Thursday, February 03, 2011

Forcing the Soother, Killing the Soother

Its a two way street around here when it comes to the soother. On one hand, I have a two year old who LOVES his soother and we have just x-nayed it on him, and on the other hand, I have baby boy who loves his hand and not the soother, and I am forcing the soother on him!

Let's start with the toddler issue... from birth, E was a soother boy.  It took me about three days to decide that he needed a soother or else he or I were not going to get any sleep in this house.  As soon as we introduced the soother, moods and attitudes around this place improved drastically.  E spent two years loving his soother.  Around 10 months old, we transitioned from soother anytime of the day, to soother only at bedtime and nap time. He went along with this quite cooperatively until about a month after his second birthday.  He started wanting his soother all. the. time.  He whined and cried and pleaded with us 'Num-num, num-num, nummy, pease...pease Mommy'.

WIth the arrival of H, E practically had his soother whenever he wanted because it was always just sitting on his bed and he was free to roam and grab it, at his convenience.  When you have a newborn, and are on a new schedule, the last thing I wanted to be doing was fighting with a toddler about his nummy. So for 6 weeks he won the battle and had it pretty much the majority of his days here.

The soother, I will admit was as much a clutch for him, as it was for PC and I.  Knowing that giving E his soother at anytime would stop the whining or buy us another hour of sleep was fine by us.  But eventually we knew we'd have to kill the soother and the more pictures I saw of E with his soother around his baby brother, the quicker I decided the time is now.

A week ago Wednesday morning, I woke up to E awake in his room, laying in bed with no soother. I thought to myself, he doesn't need it for sleeping in, he's awake and he doesn't have it in his mouth - let's do this. So that day, I tracked down all of the nummy's in the house and vito'd them immediately (although two are still MIA).  Conveniently my parents also left that morning after being here a week. When E arrived home from daycare, and asked for his soother, I said, 'where did you put it'? and of course, he didn't know but started looking for one with no such luck. Then when bedtime rolled around and he asked for it, I put the idea in his head that Grandpa must have taken them home with him (a short 8 hour drive away).  He agreed with me, and immediately demanded "BACK. BACK. BACK", as in "Grandpa bring it back NOW'! I explained we would have to call Grandpa in the morning but that he could go to bed without it. He wasn't overly pleased (pleased with Grandpa I should say), but he did go to bed, with about 5 minutes of moaning (not crying just that 'I'm not happy about it' whine and moan). He woke up once that night, and again moaned for about 30 seconds, said nummy, and then was back out. In the morning, he was up about 20 minutes earlier than usual, but was in good spirits.

It was a successful mission and we were onto day 2, night 2. Both went well, he mentioned his soother once when he got home and once at bed, and I gave the same Grandpa line and we moved on.
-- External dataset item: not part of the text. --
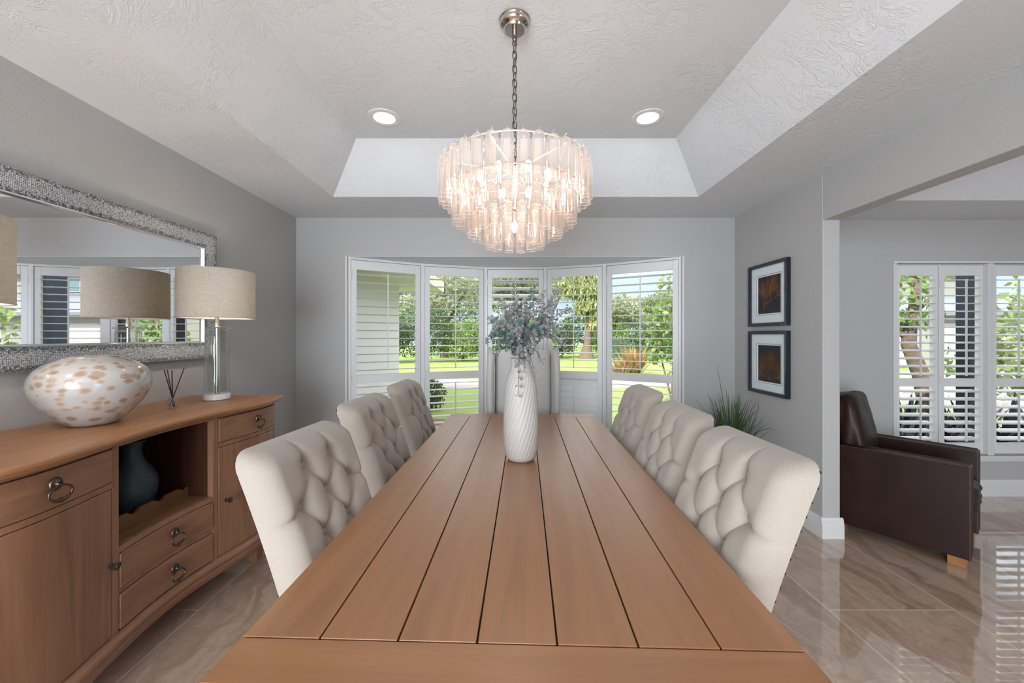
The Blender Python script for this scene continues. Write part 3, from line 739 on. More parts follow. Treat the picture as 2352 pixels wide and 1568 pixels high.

Two minutes of whining at bed and out.  And that's how it is.  He doesn't go to bed quite as peacefully as before, but he's not kicking up a royal fuss either, so I am can deal with the few minutes of protesting he gives us.

The last few days E has been extremely sick and I thought I would almost cave on the soother if I thought it would help him get more than 40 minutes of sleep at a time, but luckily he never once asked for it, so we didn't have to go there. And since we've cleared that hurdle, I won't be thinking of caving again - we are soother free for E! YAY.

H, on the other hand, is a different story. He clearly seems to want to suck his thumb and after having a good soother killing experience with E, I would rather H take a soother than suck his thumb. He's not big on the soother at. all. He works very hard at getting the soother out of his mouth so he can jam his fist in there.  I think that breaking thumbing sucking will be twice as hard to do, as taking away a soother, so I am really pushing the soother.

It feels almost like I am setting myself up for disaster as I just went through getting rid of the soother with one child, only to try and push it on another. But given that the soother was such a clutch for us with E, I wouldn't mind having it to rely-on down the road with H.  My only change for H will be that I think I will kill it before he turns two, instead of after, as that is where we seem to run into the problems.

Do you have any soother or thumb stories of your own to share... did you find it difficult to have your toddler stop taking the soother or the thumb? What age is the ideal age to get rid of the soother?